I would feel pretty bad about taking food from charities that are trying to help the truly needy, then turning around and buying a Mac with the money I've saved. I would suggest instead beating up bums on streetcorners for their spare change.
 

notjustjay

macrumors 603
Sep 19, 2003
6,040
111
Canada, eh?
... I don't...

Unfortunately I misjudged (don't we all) and as a result I carry a whopping ***$4500*** balance on my credit card today. (Pleeeease don't tell my mom...) Still trying to pay that off, ever so slowly, but the money I make from being a Master's student just doesn't go far, especially when I have to pay for gas and maintenance for my car, and my admittedly rather frivolous lifestyle of occasionally eating out with my friends and other incidental expenses.

I bought my 12" Powerbook using an Apple loan. The interest was killer, but that's where I made my mistake... see, they were offering interest-free for 180 days, and I jumped on that. I ordered my 12" ($2800 Cdn) along with Final Cut Express for $149. Trouble is, the fine print says that the 180-day interest free deal is only good on the FIRST charge made to the loan... and guess which was charged first? Yep, I got a 6-month interest free loan on a measly $150, and paid something ridiculous like 26% on the other $3000. This was unexpected, so I transferred the balance to my credit card, which charges me "only" 18%, and I've been trying to get rid of it on and off ever since. (About a year and a half now).
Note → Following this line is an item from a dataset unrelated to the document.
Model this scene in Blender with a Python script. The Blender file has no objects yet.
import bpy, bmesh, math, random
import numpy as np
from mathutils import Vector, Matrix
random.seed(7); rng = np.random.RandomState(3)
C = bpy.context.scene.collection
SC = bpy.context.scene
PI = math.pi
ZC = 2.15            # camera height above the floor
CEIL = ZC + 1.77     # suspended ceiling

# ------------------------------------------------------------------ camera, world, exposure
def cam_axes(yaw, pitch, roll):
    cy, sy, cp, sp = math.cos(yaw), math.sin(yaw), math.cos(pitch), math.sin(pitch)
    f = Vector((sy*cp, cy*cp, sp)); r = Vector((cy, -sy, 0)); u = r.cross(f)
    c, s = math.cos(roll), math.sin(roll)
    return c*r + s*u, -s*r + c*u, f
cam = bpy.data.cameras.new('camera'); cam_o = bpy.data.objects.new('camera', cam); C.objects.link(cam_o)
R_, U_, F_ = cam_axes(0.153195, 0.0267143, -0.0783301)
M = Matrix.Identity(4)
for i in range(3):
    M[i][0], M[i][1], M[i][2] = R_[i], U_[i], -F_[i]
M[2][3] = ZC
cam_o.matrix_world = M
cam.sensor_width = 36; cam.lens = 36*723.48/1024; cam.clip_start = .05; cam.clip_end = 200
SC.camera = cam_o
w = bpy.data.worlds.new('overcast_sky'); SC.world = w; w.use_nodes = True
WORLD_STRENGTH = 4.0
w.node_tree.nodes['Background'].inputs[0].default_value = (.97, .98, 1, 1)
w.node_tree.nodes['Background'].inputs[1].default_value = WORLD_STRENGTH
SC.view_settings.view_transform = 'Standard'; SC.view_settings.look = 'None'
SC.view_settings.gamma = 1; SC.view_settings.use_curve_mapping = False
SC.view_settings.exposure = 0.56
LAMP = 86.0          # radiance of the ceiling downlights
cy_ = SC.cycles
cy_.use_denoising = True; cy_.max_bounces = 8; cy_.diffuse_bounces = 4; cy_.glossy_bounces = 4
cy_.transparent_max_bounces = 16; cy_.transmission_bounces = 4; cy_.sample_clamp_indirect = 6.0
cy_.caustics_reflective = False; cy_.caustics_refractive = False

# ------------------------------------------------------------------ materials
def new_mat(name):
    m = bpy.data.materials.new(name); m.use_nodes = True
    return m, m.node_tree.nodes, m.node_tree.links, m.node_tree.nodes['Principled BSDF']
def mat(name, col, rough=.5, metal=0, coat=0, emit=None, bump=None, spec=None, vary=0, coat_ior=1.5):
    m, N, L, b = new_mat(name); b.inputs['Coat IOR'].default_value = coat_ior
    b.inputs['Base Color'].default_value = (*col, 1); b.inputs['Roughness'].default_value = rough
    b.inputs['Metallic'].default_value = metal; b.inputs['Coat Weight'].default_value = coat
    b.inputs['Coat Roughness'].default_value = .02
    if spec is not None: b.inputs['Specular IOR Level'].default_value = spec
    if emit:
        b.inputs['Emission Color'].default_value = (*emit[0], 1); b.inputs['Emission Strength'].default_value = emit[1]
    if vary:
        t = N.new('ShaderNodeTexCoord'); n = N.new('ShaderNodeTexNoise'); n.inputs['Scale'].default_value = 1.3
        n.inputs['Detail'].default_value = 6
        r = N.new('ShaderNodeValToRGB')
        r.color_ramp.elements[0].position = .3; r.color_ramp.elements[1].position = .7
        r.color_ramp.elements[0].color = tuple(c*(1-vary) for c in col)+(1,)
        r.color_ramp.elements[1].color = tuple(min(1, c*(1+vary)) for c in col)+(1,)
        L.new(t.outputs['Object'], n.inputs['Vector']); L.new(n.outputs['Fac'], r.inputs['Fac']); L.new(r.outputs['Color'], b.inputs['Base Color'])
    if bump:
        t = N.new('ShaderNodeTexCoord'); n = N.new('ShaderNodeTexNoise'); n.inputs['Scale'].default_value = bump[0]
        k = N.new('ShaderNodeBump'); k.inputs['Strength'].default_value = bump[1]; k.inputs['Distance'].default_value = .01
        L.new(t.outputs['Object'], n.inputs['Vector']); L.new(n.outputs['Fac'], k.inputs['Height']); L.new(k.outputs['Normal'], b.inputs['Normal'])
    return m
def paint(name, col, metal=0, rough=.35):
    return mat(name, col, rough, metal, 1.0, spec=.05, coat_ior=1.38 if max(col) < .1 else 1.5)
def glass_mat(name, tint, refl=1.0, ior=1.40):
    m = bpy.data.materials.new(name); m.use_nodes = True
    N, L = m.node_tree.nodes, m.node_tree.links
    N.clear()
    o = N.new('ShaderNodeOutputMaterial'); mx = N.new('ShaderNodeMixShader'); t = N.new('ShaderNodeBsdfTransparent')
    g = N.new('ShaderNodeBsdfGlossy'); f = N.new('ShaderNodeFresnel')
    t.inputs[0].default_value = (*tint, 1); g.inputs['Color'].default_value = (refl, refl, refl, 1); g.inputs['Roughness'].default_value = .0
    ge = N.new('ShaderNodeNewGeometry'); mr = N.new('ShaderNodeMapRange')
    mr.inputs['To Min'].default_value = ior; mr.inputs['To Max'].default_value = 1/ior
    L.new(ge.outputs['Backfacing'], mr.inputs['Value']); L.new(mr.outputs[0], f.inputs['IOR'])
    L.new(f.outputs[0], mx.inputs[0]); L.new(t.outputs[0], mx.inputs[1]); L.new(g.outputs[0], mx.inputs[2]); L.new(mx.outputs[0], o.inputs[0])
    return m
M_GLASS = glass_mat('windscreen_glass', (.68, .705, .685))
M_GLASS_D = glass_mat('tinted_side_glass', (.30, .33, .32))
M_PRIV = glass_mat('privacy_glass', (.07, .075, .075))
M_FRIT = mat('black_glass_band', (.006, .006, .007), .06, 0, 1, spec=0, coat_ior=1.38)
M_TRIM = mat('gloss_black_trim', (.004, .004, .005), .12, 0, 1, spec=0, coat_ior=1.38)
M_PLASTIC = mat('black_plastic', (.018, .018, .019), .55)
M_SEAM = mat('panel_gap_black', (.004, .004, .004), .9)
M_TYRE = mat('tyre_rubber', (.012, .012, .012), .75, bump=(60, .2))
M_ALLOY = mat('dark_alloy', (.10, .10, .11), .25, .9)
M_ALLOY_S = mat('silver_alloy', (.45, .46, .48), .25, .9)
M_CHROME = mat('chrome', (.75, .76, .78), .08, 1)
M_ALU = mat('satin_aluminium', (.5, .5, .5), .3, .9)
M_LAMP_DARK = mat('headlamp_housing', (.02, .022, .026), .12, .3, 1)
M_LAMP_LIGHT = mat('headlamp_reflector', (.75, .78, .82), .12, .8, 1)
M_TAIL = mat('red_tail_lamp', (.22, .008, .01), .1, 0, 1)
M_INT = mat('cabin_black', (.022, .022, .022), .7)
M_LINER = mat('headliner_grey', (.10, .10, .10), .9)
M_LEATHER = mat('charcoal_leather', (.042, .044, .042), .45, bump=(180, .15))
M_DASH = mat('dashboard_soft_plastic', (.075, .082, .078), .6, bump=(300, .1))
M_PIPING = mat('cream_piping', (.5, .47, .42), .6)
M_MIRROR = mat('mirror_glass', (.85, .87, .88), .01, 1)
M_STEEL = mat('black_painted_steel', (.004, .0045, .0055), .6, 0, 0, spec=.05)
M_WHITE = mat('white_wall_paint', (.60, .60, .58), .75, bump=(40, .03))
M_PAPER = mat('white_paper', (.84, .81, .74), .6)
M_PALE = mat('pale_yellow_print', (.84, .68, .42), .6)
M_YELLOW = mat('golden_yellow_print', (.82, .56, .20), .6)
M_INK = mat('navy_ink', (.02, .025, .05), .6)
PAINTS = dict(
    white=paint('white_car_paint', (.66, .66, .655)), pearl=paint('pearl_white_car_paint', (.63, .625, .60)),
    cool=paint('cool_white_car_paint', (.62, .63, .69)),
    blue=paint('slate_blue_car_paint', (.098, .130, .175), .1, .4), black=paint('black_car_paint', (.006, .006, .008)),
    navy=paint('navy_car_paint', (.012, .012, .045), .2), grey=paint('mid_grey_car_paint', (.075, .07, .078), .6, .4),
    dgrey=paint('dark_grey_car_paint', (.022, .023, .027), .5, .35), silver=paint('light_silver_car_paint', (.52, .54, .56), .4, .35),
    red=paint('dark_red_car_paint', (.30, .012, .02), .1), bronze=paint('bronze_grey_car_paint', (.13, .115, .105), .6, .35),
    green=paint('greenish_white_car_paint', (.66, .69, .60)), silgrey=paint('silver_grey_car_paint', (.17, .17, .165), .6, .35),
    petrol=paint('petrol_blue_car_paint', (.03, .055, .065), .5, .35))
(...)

I've been making liberal use of eBay and the local buy/sell groups to get rid of gadgets and other things I no longer need... I've even (*sniff*) decided to let go of my iPod. At least for a few months until I graduate and hopefully land a good paying job of say $65,000 or more. :D

Other than selling all my older gadgets, one thing I did find very nice was offering to take notes for disabled students through our school's center for disabilities. Last term, I was paid $20/hour to sit in class and type up notes for a student with vision impairment. Good money, and I got a good refresher on UML and software design too :)

Good luck...
 

pseudobrit

macrumors 68040
Jul 23, 2002
3,418
4
Jobs' Spare Liver Jar
notjustjay said:
I bought my 12" Powerbook using an Apple loan. The interest was killer, but that's where I made my mistake... see, they were offering interest-free for 180 days, and I jumped on that. I ordered my 12" ($2800 Cdn) along with Final Cut Express for $149. Trouble is, the fine print says that the 180-day interest free deal is only good on the FIRST charge made to the loan... and guess which was charged first? Yep, I got a 6-month interest free loan on a measly $150, and paid something ridiculous like 26% on the other $3000. This was unexpected, so I transferred the balance to my credit card, which charges me "only" 18%, and I've been trying to get rid of it on and off ever since. (About a year and a half now)
What a scummy thing to do. I mean, that's just rotten. I am disgusted that Apple teams with these lowlife bottom-feeders. I would have threatened to send it back to Apple. MBNA are blood-thristy scum bastards.

(I'm glad my Apple Loan is PAID OFF in full! Never again with MBNA!)